Clarinet Fantasy was recorded in October 2021, yet is only being released now. The long gaps between recording, mixing, mastering and release have been a calculated part of the process. “Rupert [Cobb], who recorded it and was mixing it as well, said he wasn’t going to listen to it for six months. He said, ‘If you want me to do it properly, I need to be away from it, and come back to it completely fresh – no preconceived ideas.’” Cobb finally began mixing in March 2022, and another couple of months passed before mastering.

How did Cox feel when he finally heard it in its completed state?

“I sat down and listened to it properly, and I was hugely excited. It took me back to the whole two days of recording it, and it was the most chilled-out, relaxed recording session I’ve ever done in my life. There was no stress. I was doing a session with all my best friends, and all the people I respect most in the music industry.”

These best friends were long-time collaborators Joe Webb (piano), Denny Ilett (guitar), Will Sach (bass) and Shane Forbes (drums), whose low-key work on Clarinet Fantasy is enhanced by a string quartet led by the cellist Gabriella Swallow.


Cox’s inspiration for the project came initially from hearing an obscure 1944 EP, released on the Rex ‘Experiments in Modern Music’ label, featuring clarinettist Barney Bigard, who two years beforehand had been a celebrated member of Duke Ellington’s orchestra. On Fantasy for Clarinet and Strings, Bigard worked with the French-Egyptian arranger Roger Kay. Adrian Cox resolved to follow their example: he wrote the music, aided by Joe Webb, then took it to the arranger Philippe Maniez. “I wanted him to do the arrangements because it was him, not because I wanted him to do a version of what I wanted.”

One reason for the current interest in older styles of jazz is, thinks Cox, that we’re now living in an age of lo-fi, with plastic earbuds and tiny laptop speakers being the norm.

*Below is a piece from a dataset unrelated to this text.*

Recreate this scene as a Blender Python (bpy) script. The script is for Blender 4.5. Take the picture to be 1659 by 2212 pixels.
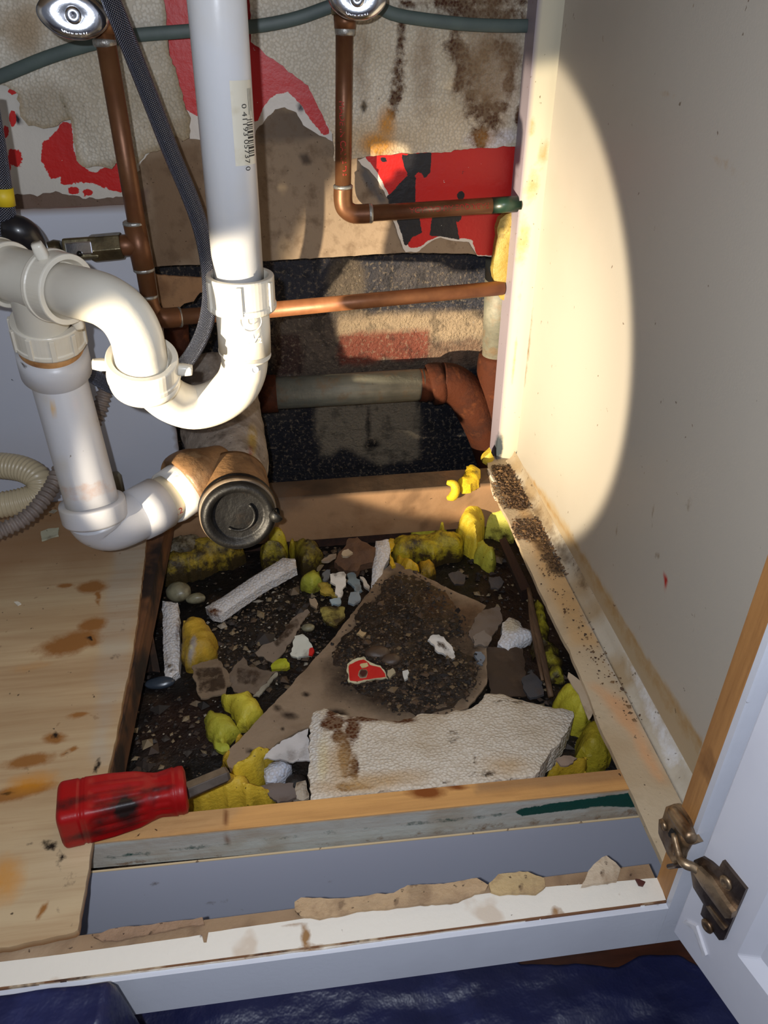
import bpy, math, random
import numpy as np
from mathutils import Vector, Matrix
from mathutils.geometry import delaunay_2d_cdt

for o in list(bpy.data.objects): bpy.data.objects.remove(o)
SC = bpy.context.scene
# ------------------------------------------------------------------ camera
W, H, F = 1659.0, 2212.0, 1664.25
PITCH, ROLL, YAW = 0.589332672, -0.00318832779, -0.125295743
CAM = np.array([0.0, 0.0, 0.50])
def _rot():
    rx, ry, rz = PITCH, ROLL, YAW
    cx, sx, cy, sy, cz, sz = math.cos(rx), math.sin(rx), math.cos(ry), math.sin(ry), math.cos(rz), math.sin(rz)
    B = np.array([[1, 0, 0], [0, 0, -1], [0, 1, 0]], float)
    yaw = np.array([[cz, sz, 0], [-sz, cz, 0], [0, 0, 1]])
    pit = np.array([[1, 0, 0], [0, cx, -sx], [0, sx, cx]])
    rol = np.array([[cy, -sy, 0], [sy, cy, 0], [0, 0, 1]])
    return rol @ pit @ B @ yaw
R = _rot()
cd = bpy.data.cameras.new('camera'); cam = bpy.data.objects.new('camera', cd); SC.collection.objects.link(cam)
m = np.eye(4); m[:3, 0] = R[0]; m[:3, 1] = -R[1]; m[:3, 2] = -R[2]; m[:3, 3] = CAM
cam.matrix_world = Matrix(m.tolist())
cd.sensor_fit = 'VERTICAL'; cd.sensor_height = 24.0; cd.lens = F / H * 24.0; cd.clip_start = 0.01
SC.camera = cam
# ------------------------------------------------------------------ light
SC.view_settings.view_transform = 'Standard'; SC.view_settings.look = 'None'
SC.view_settings.exposure = 0.0; SC.view_settings.gamma = 1.0; SC.view_settings.use_curve_mapping = False
wd = bpy.data.worlds.new('world'); SC.world = wd; wd.use_nodes = True
wd.node_tree.nodes['Background'].inputs[0].default_value = (0.75, 0.82, 1.0, 1)
wd.node_tree.nodes['Background'].inputs[1].default_value = 0.16
fl = bpy.data.lights.new('phone_flash', 'POINT'); fl.energy = 10.5; fl.color = (0.84, 0.90, 1.0)
fl.shadow_soft_size = 0.004
flo = bpy.data.objects.new('phone_flash', fl); SC.collection.objects.link(flo)
flo.location = (CAM - 0.020 * R[0] - 0.012 * R[1] - 0.03 * R[2]).tolist()
for nm, en, deg, bl in (('torch_beam', 105.0, 24.4, .12), ('torch_hotspot', 85.0, 23.5, 1.0)):
    tl = bpy.data.lights.new(nm, 'SPOT'); tl.energy = en; tl.color = (1.0, 0.85, 0.62)
    tl.shadow_soft_size = 0.008; tl.spot_size = math.radians(deg); tl.spot_blend = bl
    tlo = bpy.data.objects.new(nm, tl); SC.collection.objects.link(tlo)
    tlo.location = (-0.62, 0.0, 0.165)
    tlo.rotation_euler = Vector((0.725, 0.689, 0.018)).to_track_quat('-Z', 'Y').to_euler()

# ------------------------------------------------------------------ pixel <-> place
def ray(x, y): return R.T @ np.array([(x - W / 2) / F, (y - H / 2) / F, 1.0])
def P(x, y, X=None, Y=None, Z=None):
    d = ray(x, y)
    for i, v in enumerate((X, Y, Z)):
        if v is not None: return CAM + d * (v - CAM[i]) / d[i]
def D(x, y, v): return CAM + ray(x, y) * v
def proj(p):
    v = (np.asarray(p) - CAM) @ R.T
    return np.stack([W / 2 + F * v[:, 0] / v[:, 2], H / 2 + F * v[:, 1] / v[:, 2]], 1)
def depth(p): return float(R[2] @ (np.asarray(p) - CAM))
# ------------------------------------------------------------------ noise
def _h(ix, iy, iz, s):
    n = (ix * 374761393 + iy * 668265263 + iz * 2147483647 + s * 974634777).astype(np.int64) & 0xffffffff
    n = ((n ^ (n >> 13)) * 1274126177) & 0xffffffff
    return ((n ^ (n >> 16)) & 0xffff) / 65535.0
def vnoise(p, scale, seed=0):
    q = np.asarray(p, float) * scale + 1000.5
    i = np.floor(q).astype(np.int64); f = q - i; f = f * f * (3 - 2 * f)
    r = 0
    for a in (0, 1):
        for b in (0, 1):
            for c in (0, 1):
                w = (f[:, 0] if a else 1 - f[:, 0]) * (f[:, 1] if b else 1 - f[:, 1]) * (f[:, 2] if c else 1 - f[:, 2])
                r = r + w * _h(i[:, 0] + a, i[:, 1] + b, i[:, 2] + c, seed)
    return r * 2 - 1
def fbm(p, scale, seed=0, oct=4):
    r = 0; a = 1.0; t = 0
    for k in range(oct):
        r = r + a * vnoise(p, scale * 2 ** k, seed + k * 17); t += a; a *= .5
    return r / t
def ss(x, a, b):
    t = np.clip((x - a) / (b - a), 0, 1); return t * t * (3 - 2 * t)
def polydist(px, poly):   # signed distance, negative inside
    px = np.asarray(px, float); poly = np.asarray(poly, float)
    d = np.full(len(px), 1e9); ins = np.zeros(len(px), bool)
    for k in range(len(poly)):
        a = poly[k]; b = poly[(k + 1) % len(poly)]; e = b - a
        t = np.clip(((px - a) @ e) / max(e @ e, 1e-12), 0, 1)
        d = np.minimum(d, np.linalg.norm(px - a - t[:, None] * e, axis=1))
        c = (a[1] > px[:, 1]) != (b[1] > px[:, 1])
        with np.errstate(divide='ignore', invalid='ignore'):
            xx = (b[0] - a[0]) * (px[:, 1] - a[1]) / (b[1] - a[1]) + a[0]
        ins ^= c & (px[:, 0] < xx)
    return np.where(ins, -d, d)
def lin(c):
    c = np.asarray(c, float) / 255.0
    return np.where(c <= .04045, c / 12.92, ((c + .055) / 1.055) ** 2.4)
class Paint:      # albedo and wear maps of a surface, in that surface's own traced coordinates
    def __init__(s, p3, base):
        s.p = p3; s.px = proj(p3); s.c = np.tile(lin(base), (len(p3), 1)); s.st = np.zeros((len(p3), 3))
    def mix(s, m, col): m = np.clip(m, 0, 1)[:, None]; s.c = s.c * (1 - m) + lin(col) * m; return s
    def poly(s, poly, col, soft=4, jit=6, sc=60, seed=1, amt=1.0):
        d = polydist(s.px, poly) + jit * fbm(s.p, sc, seed)
        return s.mix(amt * ss(-d, -soft, soft), col)
    def blob(s, x, y, rx, ry, col, ang=0, soft=.35, jit=.35, sc=60, seed=1, amt=1.0):
        a = math.radians(ang); dx = s.px[:, 0] - x; dy = s.px[:, 1] - y
        u = (dx * math.cos(a) + dy * math.sin(a)) / rx; v = (-dx * math.sin(a) + dy * math.cos(a)) / ry
        d = np.sqrt(u * u + v * v) - 1 + jit * fbm(s.p, sc, seed)
        return s.mix(amt * ss(-d, -soft, soft), col)
    def fb(s, scale, col, lo=.0, hi=.5, seed=3, amt=1.0, stretch=(1, 1, 1)):
        return s.mix(amt * ss(fbm(s.p * np.array(stretch), scale, seed), lo, hi), col)
    def stain(s, ch, x, y, rx, ry, ang=0, amt=1.0):
        a = math.radians(ang); dx = s.px[:, 0] - x; dy = s.px[:, 1] - y
        u = (dx * math.cos(a) + dy * math.sin(a)) / rx; v = (-dx * math.sin(a) + dy * math.cos(a)) / ry
        s.st[:, ch] = np.maximum(s.st[:, ch], amt * np.clip(1.25 - .75 * np.sqrt(u * u + v * v), 0, 1)); return s
    def spoly(s, ch, poly, soft=10, amt=1.0):
        s.st[:, ch] = np.maximum(s.st[:, ch], amt * ss(-polydist(s.px, poly), -soft, soft)); return s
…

The lack of hi-fidelity on pre-1950s records no longer sounds as alien as it used to. But Clarinet Fantasy sounds deep and beautiful, and entirely lacking in the old snap, crackle and pop of vintage shellac.

It will be premiered at Ronnie Scott’s on 1st April. What are Cox’s hopes for that gig?

“My style is pretty hard hitting New Orleans, a big fat sound. So it’s a different side of me that people haven’t really seen. A bit more romantic, a bit more in the way of beautiful melody writing. So I’m excited to play that music in front of people.”

He, his band and the string quartet are also playing Buxton Opera House on 8th July, where they will be joined by singer Tommy Blaize.